Het leek even wat stiller rond Tricycle, maar een twintigste verjaardag kan je natuurlijk niet negeren. Acht jaar na het fijne Queskia? staat het door en door Belgische trio (dat bestaat uit een Vlaming, een Waal en een Brusselaar) er weer met een vierde album en die onmiskenbare sound.
Die herinnert door die instrumentatie meteen aan de tradities van musette, chanson en folk, maar is tegelijkertijd ook veel meer dan dat. De composities van accordeonist Tuur Florizoone hebben een elegantie en suggestiviteit die hen meteen een filmische insteek geeft. Het mag dan ook niet verbazen dat de man intussen zijn sporen verdiend heeft binnen die discipline. Het mooie is dat dat nu ook iets wederkerigs geworden is. Zo voorzag Florizoone muziek bij een recente documentaire over fotograaf Harry Gruyaert, maar siert een van diens foto’s nu ook Zoom.
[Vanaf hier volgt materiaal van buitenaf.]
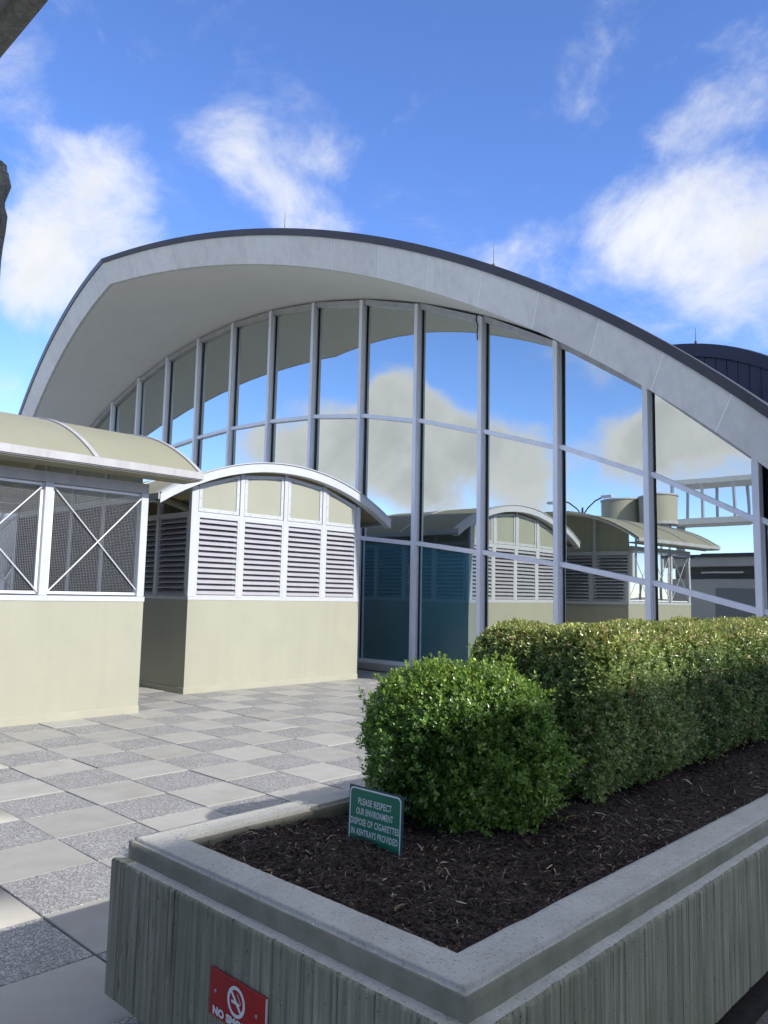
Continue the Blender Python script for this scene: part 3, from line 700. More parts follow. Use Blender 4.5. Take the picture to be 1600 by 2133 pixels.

Net als vroeger is dat meteen ook met de bedenking dat deze muziek meer is dan mooi geluidsbehang, geschikt om beelden te ondersteunen. De composities staan op zich, zitten vernuftig in elkaar en gaan best wel breed. Voor elk aanstekelijk heupwiegend stuk als “But Bout Bought A Boat” dat het album Mancini-gewijs opent met aanstekelijk getrippel, krijg je ook stukken die teren op een koppig aanhoudende baspuls (“Craft”) of even een donkerder, vaagweg bluesy geluid laten horen (“Ugo”). De combinatie van accordeon, contrabas (Vincent Noiret) en saxofoon of basfluit (Philippe Laloy) is er niet op uit om voortdurend te stunten met acrobatische hoogstandjes, maar wil vooral verhalen vertellen en daar zijn tijd voor nemen.
Florizoone is er vermoedelijk op z’n hoede voor om niet vastgepind te worden op het clichébeeld van de Parijse musette, maar dat betekent niet dat hij niet de Franse toer op kan gaan. “Cherbourg” is een van die stukken die meteen een breedbeeldscherm doen openrollen. Idem voor het titelnummer en “Symphony For E.L.”, wat zwaarmoediger stukken die de buik van de plaat wat extra gewicht geven. Een heel album van dit zou ongetwijfeld een monochrome indruk geven, maar volledig in de lijn van die hoesfoto blijft het evenwicht bewaard.
Kamermuziek à la “Oakland” blijft hand in hand gaan met zoete melancholie (“Wekka”), terwijl de ietwat speelse, exotische insteek bewaard blijft met “Glüpsül” en het frivoler walsende “Happy Sam”. “Photographer” zorgt even zelfs voor een spiritueel getinte toets. Zoom is dan ook geen album dat het moet hebben van hapklare brokken. De triosound is regelmatig lichtvoetig, maar de composities zijn te doordacht, te gelaagd om te fungeren als achtergrondmuziek en geven vaak pas na meerdere speelbeurten hun geheimen prijs.
Dat maakt van Zoom een lepe gast. Aan het oppervlak voorzien van een instrumentatie waar iedereen wel een beeld over heeft, maar in werkelijkheid toch net iets meer dan dat. Misschien is er ook daar een link met het werk van Gruyaert. In eerste instantie valt je vooral het opvallende kleurgebruik op, maar duik dieper onder in het oeuvre, en je wordt deelgenoot van een rijkere, soms ambivalente houding tegenover mens, maatschappij en dit thuis genaamd België. Zoom wordt zo beter, gelaagder naarmate je bereid bent om er zelf ook in te investeren.
Tricycle heeft zomaar even twee dozijn releaseconcerten gepland. De première vindt op 11/11 plaats in de AB (Brussel). Daarna wordt het hele land (en een stukje Nederland) doorkruist.